— Start Record list —

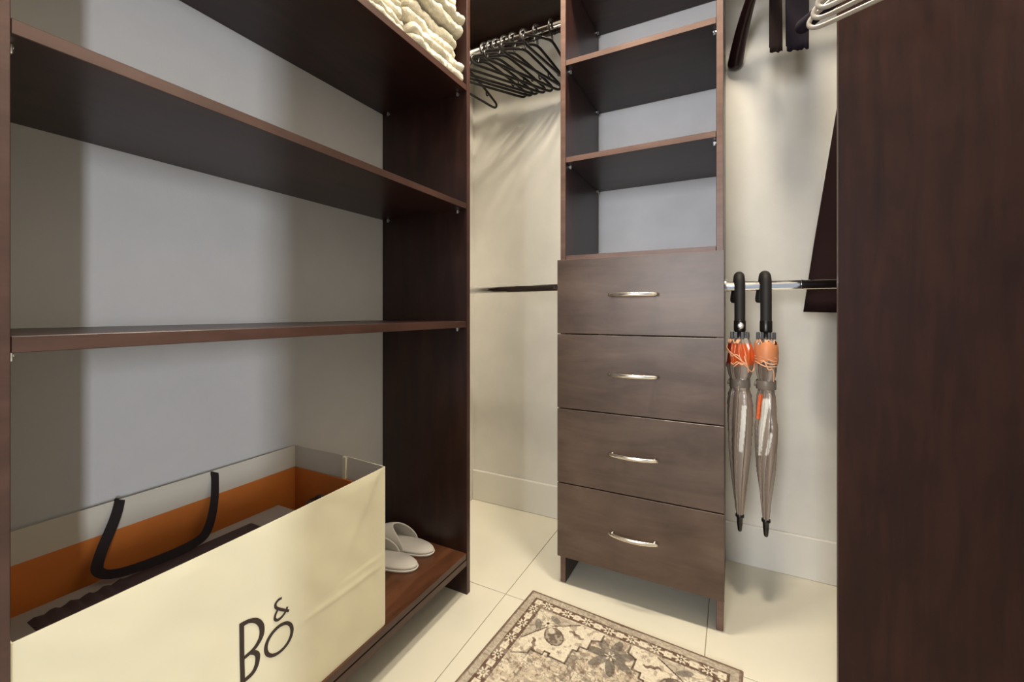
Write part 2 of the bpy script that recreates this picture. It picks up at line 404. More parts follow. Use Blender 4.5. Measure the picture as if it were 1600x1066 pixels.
# white hangers on the rod along the right wall (arms along x)
wh = tube_hanger('plastic_hanger', 'pale plastic hanger nearest the dark panel at the upper right', PLGREY, 'pale hangers at the upper right', .0050)
wh.location = (XS, 1.065, ZS + .0165); wh.rotation_euler = (0, 0, radians(64))
dup(wh, (XS, 1.025, ZS + .0165), radians(62), 'pale plastic hanger second from the dark panel at the upper right')
dup(wh, (XS, .985, ZS + .0165), radians(60), 'pale plastic hanger third from the dark panel at the upper right')
def wide_hanger(name, label, mat, loc, rz, h=.225, drop=.215, thick=.021, group=None):
    e = empty(name, loc, label, 'hanger', group, rz)
    bm = NB(); tube(bm, hook_path(.021, -.085), .0028, 8); link('hook', bm, STEEL, e, True)
    bm = NB(); pts = []; rs = []
    for k in range(-12, 13):
        u = k / 12; au = abs(u)
        pts.append((.018 * au * au, u * h, -.085 - (drop - .085) * au ** 1.35)); rs.append(.011 + (thick - .011) * au ** .8)
    pts = [Vector(p) for p in pts]; d = (pts[-1] - pts[-2]).normalized(); d2 = Vector((d.x, -d.y, d.z)); tail = ((.006, .97), (.012, .84), (.017, .62), (.020, .35), (.0212, .08))
    pts = [pts[0] + d2 * (thick * 45 * q) for q, _ in tail[::-1]] + pts + [pts[-1] + d * (thick * 45 * q) for q, _ in tail]
    rs = [thick * f for _, f in tail[::-1]] + rs + [thick * f for _, f in tail]
    tube(bm, pts, rs, 14); link('shoulder', bm, mat, e, True)
    return e
wide_hanger('suit_hanger', 'thick dark lacquered hanger arm against the wall right of the tower shelves', MAHOG, (.075, YR, ZU + .015), radians(22), .225, .230, .027)
wide_hanger('padded_hanger', 'black padded hanger end touching the pale hangers at the upper right', NAVY, (XS, 1.105, ZS + .0165), radians(66), .215, .140, .016)

# ------------------------------------------------------------------ scarves over the upper right rod
def scarf(x0, x1, zb, label, mat, ragged):
    e = empty('scarf', ((x0 + x1) / 2, YR, ZU + .016), label, 'scarf', 'dark scarves on the upper right rod')
    bm = NB(); nx = 10; path = []
    zt = ZU + .0175
    front = [(YR - .0115, zb + (ZU - zb) * k / 14) for k in range(15)]
    arc = [(YR - .0115 * cos(pi * k / 8), ZU + .004 + (zt - ZU - .004) * sin(pi * k / 8)) for k in range(1, 8)]
    back = [(YR + .0115, ZU - (ZU - zb - .03) * k / 14) for k in range(15)]
    path = front + arc + back; V = []
    for j, (y, z) in enumerate(path):
        row = []
        for i in range(nx + 1):
            u = i / nx; x = x0 + (x1 - x0) * u
            dz = (-ragged * (noise.noise(Vector((x * 130, j * .0, 3))) + .5 * (u - .5)) if j in (0, len(path) - 1) else 0)
            k = max(0, min(1, (ZU - z) / .1)) 
            dy = .004 * k * sin(u * 9 + z * 6) * (-1 if y < YR else 1) * .6
            if (y < YR): dy = -abs(dy)
            else: dy = abs(dy)
            fl = 1 - .10 * max(0, min(1, (z - zb) / .33)) if x1 - x0 < .045 else 1 + .06 * max(0, min(1, (z - zb) / .33))
            row.append(bm.verts.new(((x0 + x1) / 2 + (x - (x0 + x1) / 2) * fl, y + dy, z + dz)))
        V.append(row)
    for A, B in zip(V, V[1:]):
        for i in range(nx): bm.faces.new((A[i], A[i + 1], B[i + 1], B[i]))
    o = link('cloth', bm, mat, e, True, e.location); m = o.modifiers.new('thickness', 'SOLIDIFY'); m.thickness = .003; m.offset = 0
scarf(.1035, .138, 1.778, 'narrow dark brown strip of cloth hanging left of the wider navy one', BROWNF, .008)
scarf(.1495, .207, 1.768, 'wider dark navy strip of cloth hanging near the pale hangers', NAVY, .010)

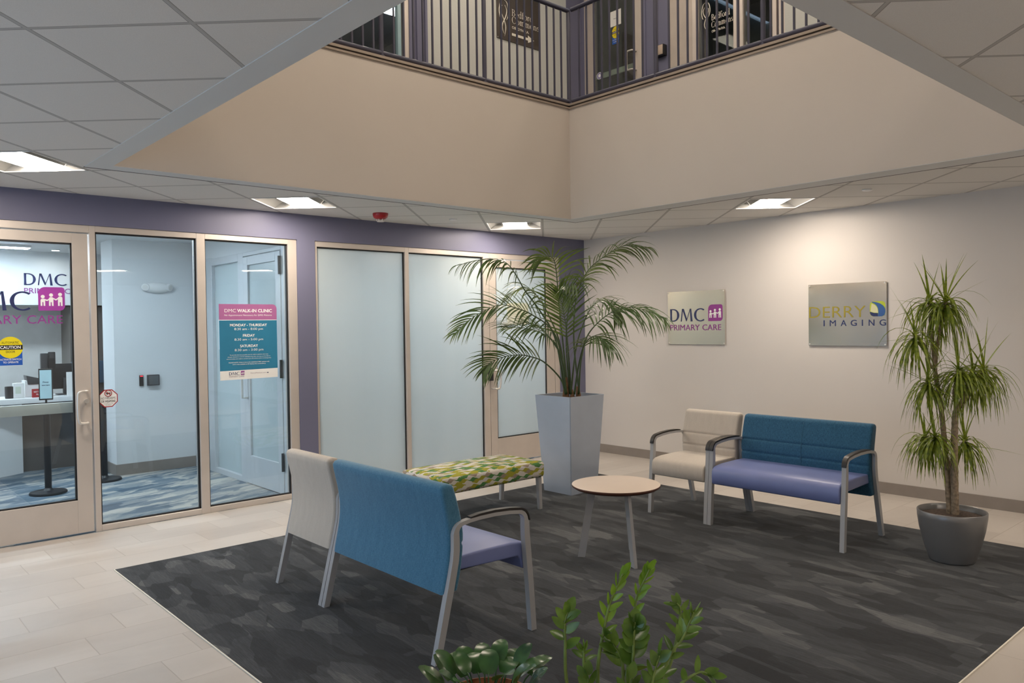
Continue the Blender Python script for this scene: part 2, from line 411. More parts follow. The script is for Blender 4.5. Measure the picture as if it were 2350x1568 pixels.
    def edge(q, o):
        f = m.math('FRACT', m.math('ADD', m.math('DIVIDE', m.math('SUBTRACT', q, o), GT), 50.0))
        return m.math('MULTIPLY', m.math('MINIMUM', f, m.math('SUBTRACT', 1.0, f)), GT)
    e = m.math('MINIMUM', edge(hh, GH), edge(dd, GD))
    groove = m.math('MULTIPLY', m.math('GREATER_THAN', e, 0.008), m.math('LESS_THAN', e, 0.011))
    prof = m.math('MINIMUM', m.math('MAXIMUM', m.math('DIVIDE', m.math('SUBTRACT', e, 0.0045), 0.005), 0.0), 1.0)
    fine = m.noise(v, 260, 2)
    col = m.ramp(fine, [(0.2, (0.67, 0.655, 0.63)), (0.8, (0.75, 0.735, 0.71))])
    col = m.mix(m.math('LESS_THAN', e, 0.009), col, (0.47, 0.46, 0.445)); col = m.mix(groove, col, (0.30, 0.29, 0.28))
    M['ceil'] = m.done(m.pbsdf(col, 0.9, 0, 0.2, m.bump(m.math('ADD', m.math('MULTIPLY', fine, 0.08), m.math('MULTIPLY', prof, -0.5)), 0.3, 0.006)))
    # wavy leaf-weave upholstery
    m = N('wavy_green_upholstery'); v = m.uv(); sx = m.n('ShaderNodeSeparateXYZ', i_0=v)
    LU, LV, A = 0.098, 0.0185, 0.45
    isw = m.n('ShaderNodeAttribute', attribute_name='side').outputs['Fac']
    def pick(a, b): return m.math('ADD', m.math('MULTIPLY', a, m.math('SUBTRACT', 1.0, isw)), m.math('MULTIPLY', b, isw))
    V = m.math('MULTIPLY', pick(sx.outputs[0], sx.outputs[1]), 1 / LV)
    U = m.math('MULTIPLY', pick(sx.outputs[1], sx.outputs[0]), 1 / LU); PH = 0.37
    def wave(th): return m.math('ADD', m.math('SINE', th), m.math('MULTIPLY', 0.28, m.math('SINE', m.math('MULTIPLY', th, 2.0))))
    j0 = m.math('FLOOR', V)
    def bnd(j): return m.math('ADD', j, m.math('MULTIPLY', A, wave(m.math('MULTIPLY', 2 * PI, m.math('ADD', U, m.math('MULTIPLY', j, PH))))))
    below = m.math('LESS_THAN', V, bnd(j0)); above = m.math('GREATER_THAN', V, bnd(m.math('ADD', j0, 1.0)))
    row = m.math('ADD', m.math('SUBTRACT', j0, below), above)
    cu = m.math('FLOOR', m.math('ADD', U, m.math('SUBTRACT', m.math('MULTIPLY', m.math('ADD', row, 0.5), PH), 0.5)))
    cid = m.n('ShaderNodeCombineXYZ', i_0=row, i_1=cu)
    rnd = m.n('ShaderNodeTexWhiteNoise', i_Vector=cid.outputs[0]).outputs['Value']
    col = m.ramp(rnd, [(0.0, (0.58, 0.555, 0.50)), (0.30, (0.31, 0.30, 0.035)), (0.56, (0.075, 0.20, 0.065)), (0.75, (0.28, 0.23, 0.18)), (0.88, (0.52, 0.51, 0.50))], 'CONSTANT')
    M['wavy'] = m.done(m.pbsdf(col, 0.8, 0, 0.25, m.bump(m.noise(v, 900, 1), 0.2, 0.002)))
GA, GT, GH, GD = 0.7961, 0.62, -1.772, -7.505
mk()

# ------------------------------------------------------------------ room shell
ZC = 2.753                                  # lobby ceiling
XM, YM = 13.0, -10.2                        # far sides of the lobby, behind the camera
XI0, XI1, YI0, YI1 = 1.32, 5.62, -6.04, -1.62   # the opening in the ceiling
ST = 0.14                                    # width of the trim under the opening's edge
XO0, XO1, YO0, YO1 = 1.18, 5.76, -6.18, -1.40

# floor and carpets
def flat(name, x0, x1, y0, y1, z0, z1, m): return struct(MB().box(x0, x1, y0, y1, z0, z1).build(name, m))
flat('floor', 0.0, XM, YM, 0.0, -0.1, 0.0, M['tile'])
flat('floor_carpet', 1.206, 5.747, -6.06, -1.165, 0.0005, 0.005, M['carpet'])
flat('trim_1', 1.206, 5.747, -6.066, -6.06, 0.0005, 0.006, M['cream_print'])
flat('trim_2', 5.747, 5.753, -6.066, -1.165, 0.0005, 0.006, M['cream_print'])
flat('floor_clinic', -7.0, 0.0, YM, 0.0, -0.1, 0.0, M['carpet_in'])

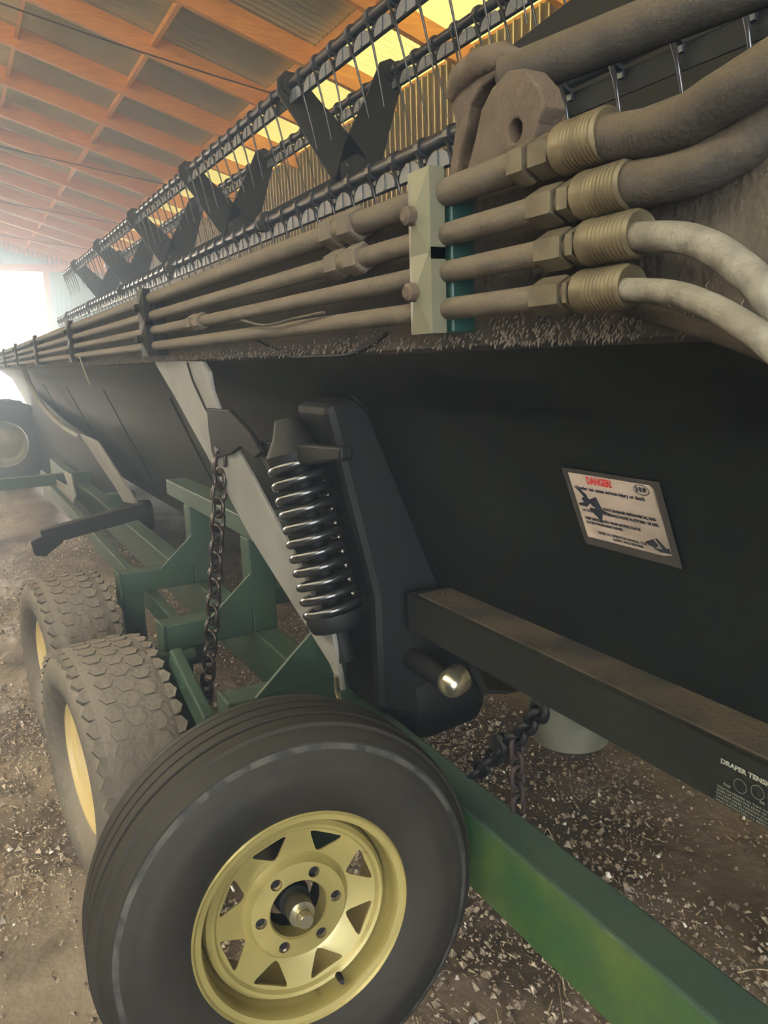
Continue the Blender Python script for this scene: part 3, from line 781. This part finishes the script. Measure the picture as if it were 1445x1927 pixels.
def ring(cx, cy, rx, ry, th, par, frame, mt, nm='oval_emblem', n=24):
    vs = []; fs = []
    for i in range(n):
        a = 2 * math.pi * i / n
        vs += [(cx + rx * math.cos(a), cy + ry * math.sin(a), .0013), (cx + (rx - th) * math.cos(a), cy + (ry - th) * math.sin(a), .0013)]
    for i in range(n):
        j = (i + 1) % n; fs.append((2 * i, 2 * j, 2 * j + 1, 2 * i + 1))
    return obj(nm, MB().add(vs, fs).mesh(nm), M[mt], par, world=frame)
ring(dw * .86, -dh * .085, dw * .085, dh * .075, .0013, face, Fd, 'decal_black')
T('JHNP', 0.795, 0.112, 0.0105, M['decal_black'], 0.0006, 0.13)

# draper tension print on the channel face
o0 = W(1357, 1432, x=chx - 0.0006)
Fc = frame_at(o0, (0, -1, 0), (0, 0, 1))
def TC(body, x, y, size, bold=0.0, width=None):
    text_mesh(body, size, Fc, x, y, M['decal_print'], ch, bold, 'LEFT', width)
TC('DRAPER TENSION', 0.0, -0.002, 0.0095, 0.0004, 0.088)
for k in range(5):
    TC(['TIGHTEN DRAPER SO THAT THE BAR', 'LINES UP WITH THE EDGE OF BOLT', 'DO NOT OVER TIGHTEN THE BELT', 'CHECK THE TENSION EACH DAY', 'AND RETIGHTEN AS REQUIRED'][k], -0.004, -0.040 - 0.0052 * k, 0.0042, 0.0, 0.093)
TC('TOO', 0.006, -0.033, 0.0052, 0.0001); TC('OK', 0.062, -0.031, 0.0052, 0.0001)
ring(0.032, -0.022, 0.010, 0.010, 0.0005, ch, Fc, 'decal_print', 'gauge_ring')
ring(0.058, -0.018, 0.010, 0.010, 0.0005, ch, Fc, 'decal_print', 'gauge_ring')
TC('DRAPER TENSION', 0.10, -0.002, 0.0095, 0.0004, 0.088)

# ================================================================== TRAILER
trailer = thing('header_trailer', 'green steel header trailer on four wheels carrying the black header', 'trailer', (0.8, 3.0, 0.0))
GZ0 = ZE - 0.89                 # top of the main beam
obj('tongue_beam', MB().bb(0.79, 0.875, -1.2, 1.60, GZ0 - 0.165, GZ0), M['green_bright'], trailer, bevel=0.006)
obj('main_rail', MB().bb(0.79, 0.875, 1.60, 8.4, GZ0 - 0.165, GZ0), M['green'], trailer, bevel=0.006)
obj('side_rail', MB().bb(0.60, 0.64, 2.45, 6.6, GZ0 - 0.10, GZ0 - 0.02), M['green'], trailer, bevel=0.004)
obj('opposite_rail', MB().bb(1.75, 1.83, 1.0, 8.4, GZ0 - 0.165, GZ0), M['green'], trailer, bevel=0.006)
ZO = ZE - 0.81
for y in (1.75, 2.41, 3.13, 5.2, 6.5):
    xe = 0.50 if y < 4 else (0.80 if y < 6 else -0.12)
    orr = obj('outrigger', MB().bb(xe, 0.79 if y < 4 else 0.98, y - 0.04, y + 0.04, ZO - 0.085, ZO), M['green'], trailer, bevel=0.004)
    if y < 4:
        obj('outrigger_end_plate', MB().bb(xe - 0.012, xe, y - 0.045, y + 0.045, ZO - 0.14, ZO + 0.004), M['green'], orr, bevel=0.003)
ZR = ZE - 0.57
for y in (2.41, 3.13):
    obj('upright_post', MB().bb(0.79, 0.875, y - 0.04, y + 0.045, GZ0, ZR), M['green'], trailer, bevel=0.004)
obj('upright_post', MB().bb(0.79, 0.875, 1.71, 1.795, GZ0, ZR - 0.10), M['green'], trailer, bevel=0.004)
for y, gx0, gh in ((1.75, 0.56, 0.20), (2.41, 0.645, 0.125), (3.13, 0.655, 0.12)):
    obj('gusset', MB().prism([Vector((gx0, y - 0.045, ZO)), Vector((0.79, y - 0.045, ZO)), Vector((0.79, y - 0.045, ZO + gh))], (0, 0.01, 0)), M['green'], trailer)
obj('header_rest_rail', MB().bb(0.79, 0.88, 2.0, 3.45, ZR, ZR + 0.07), M['green'], trailer, bevel=0.005)
for y in (2.45, 3.05):
    obj('header_saddle', MB().bb(0.86, 0.962, y - 0.04, y + 0.04, ZR + 0.005, ZR + 0.06), M['green'], trailer, bevel=0.004)
obj('cross_tie', MB().bb(0.875, 1.75, 2.9, 2.97, GZ0 - 0.1, GZ0 - 0.03), M['green'], trailer, bevel=0.004)
# walking beam and hangers between the tandem wheels
wb = obj('walking_beam', MB().bar((0.53, 3.25, 0.42), (0.53, 2.30, 0.40), 0.05, 0.10), M['green'], trailer, bevel=0.006)
obj('beam_hanger', MB().bb(0.50, 0.58, 3.10, 3.16, 0.42, ZO - 0.08), M['green'], trailer, bevel=0.004)
obj('beam_hanger', MB().bb(0.50, 0.58, 2.38, 2.44, 0.42, ZO - 0.08), M['green'], trailer, bevel=0.004)
obj('walking_beam', MB().bar(W(328, 1235, x=.475), W(392, 1365, x=.495), 0.035, 0.07), M['green'], trailer, bevel=0.006)
obj('pivot_bush', MB().tube([(0.46, 2.36, 0.60), (0.58, 2.36, 0.60)], 0.028, 16), M['green'], trailer, smooth=50)
# jack arm sticking out farther back
ja = obj('jack_arm', MB().bar((0.30, 4.0, ZE - 0.80), (0.80, 3.98, ZE - 0.72), 0.07, 0.075), M['black_part'], trailer, bevel=0.005)
obj('jack_head', MB().prism([W(u, v, y=3.96) for u, v in [(58, 1020), (82, 1008), (100, 1012), (110, 1000), (120, 1020), (92, 1042), (88, 1048), (66, 1046)]], (0, 0.08, 0)), M['black_part'], ja, bevel=0.004)
# rear galvanised skid
bpl([(76, 885), (134, 920), (142, 935), (132, 978), (110, 960), (82, 930)], 0.55, 0.1, 0.01, 'rear_skid_plate', M['brace'], trailer)
bpl([(118, 885), (133, 893), (142, 935), (138, 945)], 0.54, 0.1, 0.01, 'rear_skid_lip', M['brace'], trailer)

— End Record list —

- **Task brief**
Take the lines from the start of the material to the line with "wide_hanger('padded_hanger', 'black padded", both included, and transcribe them exactly without the pictures.

- **Result for this task**
Write part 2 of the bpy script that recreates this picture. It picks up at line 404. More parts follow. Use Blender 4.5. Measure the picture as if it were 1600x1066 pixels.
# white hangers on the rod along the right wall (arms along x)
wh = tube_hanger('plastic_hanger', 'pale plastic hanger nearest the dark panel at the upper right', PLGREY, 'pale hangers at the upper right', .0050)
wh.location = (XS, 1.065, ZS + .0165); wh.rotation_euler = (0, 0, radians(64))
dup(wh, (XS, 1.025, ZS + .0165), radians(62), 'pale plastic hanger second from the dark panel at the upper right')
dup(wh, (XS, .985, ZS + .0165), radians(60), 'pale plastic hanger third from the dark panel at the upper right')
def wide_hanger(name, label, mat, loc, rz, h=.225, drop=.215, thick=.021, group=None):
    e = empty(name, loc, label, 'hanger', group, rz)
    bm = NB(); tube(bm, hook_path(.021, -.085), .0028, 8); link('hook', bm, STEEL, e, True)
    bm = NB(); pts = []; rs = []
    for k in range(-12, 13):
        u = k / 12; au = abs(u)
        pts.append((.018 * au * au, u * h, -.085 - (drop - .085) * au ** 1.35)); rs.append(.011 + (thick - .011) * au ** .8)
    pts = [Vector(p) for p in pts]; d = (pts[-1] - pts[-2]).normalized(); d2 = Vector((d.x, -d.y, d.z)); tail = ((.006, .97), (.012, .84), (.017, .62), (.020, .35), (.0212, .08))
    pts = [pts[0] + d2 * (thick * 45 * q) for q, _ in tail[::-1]] + pts + [pts[-1] + d * (thick * 45 * q) for q, _ in tail]
    rs = [thick * f for _, f in tail[::-1]] + rs + [thick * f for _, f in tail]
    tube(bm, pts, rs, 14); link('shoulder', bm, mat, e, True)
    return e
wide_hanger('suit_hanger', 'thick dark lacquered hanger arm against the wall right of the tower shelves', MAHOG, (.075, YR, ZU + .015), radians(22), .225, .230, .027)
wide_hanger('padded_hanger', 'black padded hanger end touching the pale hangers at the upper right', NAVY, (XS, 1.105, ZS + .0165), radians(66), .215, .140, .016)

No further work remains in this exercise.